User Interfaces have been designed with Vue3.js and built with Vite. There are currently three distinct versions of the UI ready to build:
- default: all data and components available on the user interface.
- no-force: force data is hidden for student calculation from strain data.
- open-day: simplified control interface for demonstrations.
The differences in the above UI versions amount to very simple changes in the Vue files.
The load force can be controlled with either a slider or simple buttons (as well experimental versions of a skeuomorphic display and gamepad control). Simply update the loadControlVersion parameter in App.vue.
loadControlVersion: 1, //0 => input field, 1=> slider, 2=>simulation of physical knob, 3 => direct commands typed, 4 => GamePad, 5 => open day, simple buttons
To change whether the load force is displayed or the theoretical strains are available, update the boolean parameters in src/modules/uiStore.js:
show_force: false, //should force values be displayed on the UI
show_theory: false, //should the theoretical values component be available on the UI
The truss remote lab has been designed around the Arduino Nano 33 IoT. The firmware uses a state machine with 11 states, including reading, writing, taring and resetting strain gauges and moving the linear actuator. A single microcontroller performs both reading and writing of data. The state machine will remain in the READ state until a user command to change state. Upon performing that state the state machine will return to READ. The required libraries are included here.
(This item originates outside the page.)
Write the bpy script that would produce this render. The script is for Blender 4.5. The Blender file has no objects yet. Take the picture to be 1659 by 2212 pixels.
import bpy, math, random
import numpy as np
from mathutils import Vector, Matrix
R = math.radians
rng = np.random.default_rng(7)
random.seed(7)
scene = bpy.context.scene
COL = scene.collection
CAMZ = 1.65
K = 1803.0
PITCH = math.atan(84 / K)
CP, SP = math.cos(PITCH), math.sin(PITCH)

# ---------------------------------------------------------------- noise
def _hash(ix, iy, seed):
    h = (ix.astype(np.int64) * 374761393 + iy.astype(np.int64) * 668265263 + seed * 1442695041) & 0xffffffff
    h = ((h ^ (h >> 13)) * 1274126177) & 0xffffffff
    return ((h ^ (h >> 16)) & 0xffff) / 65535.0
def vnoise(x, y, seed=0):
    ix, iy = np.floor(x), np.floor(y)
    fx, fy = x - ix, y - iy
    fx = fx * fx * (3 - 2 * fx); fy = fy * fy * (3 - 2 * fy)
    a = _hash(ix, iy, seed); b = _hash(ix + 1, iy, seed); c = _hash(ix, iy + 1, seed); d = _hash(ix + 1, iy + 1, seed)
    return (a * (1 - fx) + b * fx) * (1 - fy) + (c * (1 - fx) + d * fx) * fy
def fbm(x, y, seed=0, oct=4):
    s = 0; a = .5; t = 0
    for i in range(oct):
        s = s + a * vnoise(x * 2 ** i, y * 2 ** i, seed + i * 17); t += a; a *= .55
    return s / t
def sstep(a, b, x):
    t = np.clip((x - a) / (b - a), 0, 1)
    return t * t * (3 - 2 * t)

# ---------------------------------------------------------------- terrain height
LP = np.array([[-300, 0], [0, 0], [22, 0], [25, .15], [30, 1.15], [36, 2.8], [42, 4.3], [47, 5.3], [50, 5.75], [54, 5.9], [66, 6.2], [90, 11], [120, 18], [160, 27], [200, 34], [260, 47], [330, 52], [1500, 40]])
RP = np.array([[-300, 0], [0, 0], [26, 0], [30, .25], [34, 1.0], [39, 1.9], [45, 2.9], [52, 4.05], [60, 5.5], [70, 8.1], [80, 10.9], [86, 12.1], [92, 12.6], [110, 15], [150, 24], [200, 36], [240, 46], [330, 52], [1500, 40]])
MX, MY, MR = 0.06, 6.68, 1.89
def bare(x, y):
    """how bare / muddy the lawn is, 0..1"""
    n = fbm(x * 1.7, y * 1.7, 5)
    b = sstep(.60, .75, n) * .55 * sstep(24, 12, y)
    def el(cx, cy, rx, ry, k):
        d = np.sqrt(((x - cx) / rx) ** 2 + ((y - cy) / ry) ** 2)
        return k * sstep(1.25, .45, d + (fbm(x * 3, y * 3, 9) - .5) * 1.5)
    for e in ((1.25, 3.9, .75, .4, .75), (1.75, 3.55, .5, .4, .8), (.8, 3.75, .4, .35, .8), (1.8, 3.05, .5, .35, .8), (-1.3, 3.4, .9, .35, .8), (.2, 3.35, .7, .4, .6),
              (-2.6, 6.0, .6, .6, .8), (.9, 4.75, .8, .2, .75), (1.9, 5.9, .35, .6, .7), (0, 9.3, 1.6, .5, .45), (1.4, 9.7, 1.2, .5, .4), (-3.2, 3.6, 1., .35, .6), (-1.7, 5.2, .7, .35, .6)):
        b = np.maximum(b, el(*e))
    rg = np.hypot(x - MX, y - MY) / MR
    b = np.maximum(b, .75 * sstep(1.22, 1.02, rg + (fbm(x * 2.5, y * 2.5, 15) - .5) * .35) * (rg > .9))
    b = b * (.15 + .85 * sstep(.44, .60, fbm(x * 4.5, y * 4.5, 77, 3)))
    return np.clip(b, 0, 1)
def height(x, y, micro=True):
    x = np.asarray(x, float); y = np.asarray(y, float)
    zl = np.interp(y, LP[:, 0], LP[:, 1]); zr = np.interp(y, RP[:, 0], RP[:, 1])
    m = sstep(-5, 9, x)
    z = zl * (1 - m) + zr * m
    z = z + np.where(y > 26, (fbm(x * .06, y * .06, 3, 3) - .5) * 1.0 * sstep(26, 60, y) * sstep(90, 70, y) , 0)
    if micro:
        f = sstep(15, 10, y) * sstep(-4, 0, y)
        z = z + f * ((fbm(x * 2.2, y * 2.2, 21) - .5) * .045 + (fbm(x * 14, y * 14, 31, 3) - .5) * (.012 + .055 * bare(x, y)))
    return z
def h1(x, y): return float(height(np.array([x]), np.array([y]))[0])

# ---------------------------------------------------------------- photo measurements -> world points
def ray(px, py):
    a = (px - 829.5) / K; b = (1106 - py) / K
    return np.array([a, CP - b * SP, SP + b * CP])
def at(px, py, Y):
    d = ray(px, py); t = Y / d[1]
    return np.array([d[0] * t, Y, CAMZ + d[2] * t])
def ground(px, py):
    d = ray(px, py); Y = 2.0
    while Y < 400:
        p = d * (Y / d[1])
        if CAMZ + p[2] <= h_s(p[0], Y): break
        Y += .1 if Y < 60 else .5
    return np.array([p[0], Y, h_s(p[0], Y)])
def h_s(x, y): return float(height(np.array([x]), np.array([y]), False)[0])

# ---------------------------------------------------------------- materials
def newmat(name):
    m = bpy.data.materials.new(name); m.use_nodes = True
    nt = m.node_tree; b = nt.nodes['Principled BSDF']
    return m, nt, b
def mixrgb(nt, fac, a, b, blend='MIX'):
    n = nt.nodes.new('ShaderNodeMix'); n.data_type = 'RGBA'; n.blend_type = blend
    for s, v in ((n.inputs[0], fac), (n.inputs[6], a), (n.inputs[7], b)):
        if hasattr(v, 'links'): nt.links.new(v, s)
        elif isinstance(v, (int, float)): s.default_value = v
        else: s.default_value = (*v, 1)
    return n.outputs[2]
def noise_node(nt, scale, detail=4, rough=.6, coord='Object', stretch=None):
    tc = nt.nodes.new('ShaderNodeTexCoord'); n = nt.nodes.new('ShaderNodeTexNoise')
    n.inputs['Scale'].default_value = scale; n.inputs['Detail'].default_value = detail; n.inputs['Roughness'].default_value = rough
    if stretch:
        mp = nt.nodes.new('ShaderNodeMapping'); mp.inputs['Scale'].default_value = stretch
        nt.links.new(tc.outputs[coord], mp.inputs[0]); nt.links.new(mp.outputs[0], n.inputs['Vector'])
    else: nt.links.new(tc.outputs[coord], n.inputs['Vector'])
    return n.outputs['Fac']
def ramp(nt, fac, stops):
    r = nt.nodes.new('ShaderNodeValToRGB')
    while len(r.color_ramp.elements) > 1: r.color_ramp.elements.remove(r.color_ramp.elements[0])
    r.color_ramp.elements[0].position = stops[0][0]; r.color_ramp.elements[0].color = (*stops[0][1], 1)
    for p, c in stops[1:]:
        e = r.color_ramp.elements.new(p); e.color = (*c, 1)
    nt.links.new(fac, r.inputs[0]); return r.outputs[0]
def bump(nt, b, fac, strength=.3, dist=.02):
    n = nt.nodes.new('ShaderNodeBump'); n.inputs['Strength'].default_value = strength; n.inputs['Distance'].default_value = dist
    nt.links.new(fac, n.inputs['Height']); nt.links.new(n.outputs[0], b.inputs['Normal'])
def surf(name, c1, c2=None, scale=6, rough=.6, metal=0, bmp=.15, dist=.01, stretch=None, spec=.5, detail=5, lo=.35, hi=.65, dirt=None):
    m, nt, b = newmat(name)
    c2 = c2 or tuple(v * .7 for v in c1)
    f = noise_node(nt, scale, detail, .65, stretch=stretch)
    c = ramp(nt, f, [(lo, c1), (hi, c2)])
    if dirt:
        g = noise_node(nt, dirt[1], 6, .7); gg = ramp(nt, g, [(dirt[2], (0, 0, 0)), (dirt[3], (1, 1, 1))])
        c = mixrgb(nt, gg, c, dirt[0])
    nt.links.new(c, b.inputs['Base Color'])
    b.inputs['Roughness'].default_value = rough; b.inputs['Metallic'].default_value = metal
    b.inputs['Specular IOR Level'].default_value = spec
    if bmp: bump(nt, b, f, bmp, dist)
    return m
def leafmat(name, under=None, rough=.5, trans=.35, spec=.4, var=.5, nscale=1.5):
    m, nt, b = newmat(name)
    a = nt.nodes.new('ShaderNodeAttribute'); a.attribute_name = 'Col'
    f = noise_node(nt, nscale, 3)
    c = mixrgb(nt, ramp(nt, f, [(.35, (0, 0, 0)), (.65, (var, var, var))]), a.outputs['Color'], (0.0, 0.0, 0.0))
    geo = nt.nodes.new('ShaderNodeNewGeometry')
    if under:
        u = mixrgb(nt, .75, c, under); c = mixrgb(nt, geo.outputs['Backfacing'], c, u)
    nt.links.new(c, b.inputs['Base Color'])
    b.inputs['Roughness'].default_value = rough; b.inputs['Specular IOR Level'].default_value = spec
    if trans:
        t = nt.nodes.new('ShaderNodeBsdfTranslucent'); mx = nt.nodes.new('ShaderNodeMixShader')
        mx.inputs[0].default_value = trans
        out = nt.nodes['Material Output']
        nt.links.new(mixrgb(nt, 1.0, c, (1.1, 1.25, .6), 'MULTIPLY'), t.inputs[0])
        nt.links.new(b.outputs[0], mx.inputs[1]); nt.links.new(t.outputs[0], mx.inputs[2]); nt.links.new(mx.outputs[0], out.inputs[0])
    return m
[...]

The firmware sends and receives JSON messages, eg:
Mode control, received from UI through Serial (for all commands see SerialCommands:
{"set": "position", "to": value}
{"set": "mode", "to": "move"}
{"set": "mode", "to":"tare_all"}
Sending data to UI through Serial:
{"load_cell":"20.0", "gauge_1": "100.0", "gauge_2": "100.0", "gauge_3": "100.0", "gauge_4": "100.0", "gauge_5": "100.0", "gauge_6": "100.0", "state":"1", "pos":"10"}
The PCB requires a 12V input and provides output voltages for different components: 10V (load cell excitation voltage), 6V (linear actuator power) and 5V (strain gauge excitation voltage). Details of jumper requirements for setting up the PCB in different modes will be added (TODO).
The Actuonix L16 linear actuator uses the custom library LinearServo for setting its position. It has a 50mm stroke length, but is limited in this remote lab to a maximum of 20% extension (providing around 150N of load on the truss).
If a strain gauge value no longer reads an acceptable result (within your experimental tolerance) then the scale factor needs to be updated in the firmware.
- Note the value in micro-strain that the gauge is currently reading (current_value)
- Note the current scale factor for that gauge (current_factor)
- Calculate the value that you want it to read based on the load force (new_value)
- new_factor = current_value*current_factor / new_value
Using the debug UI (or any other means of sending a JSON command through Websocket to the experiment): send the new calibration data:
{"set":"cal","to":[2.0,2.1,2.2,2.3,2.4,2.5,2.6],"auth":"foo"}
Using the auth code that you set up initially.
Then reset to the STARTUP state so that the firmware loads the new calibration data:
{"set":"state","to":"STATE_STARTUP"}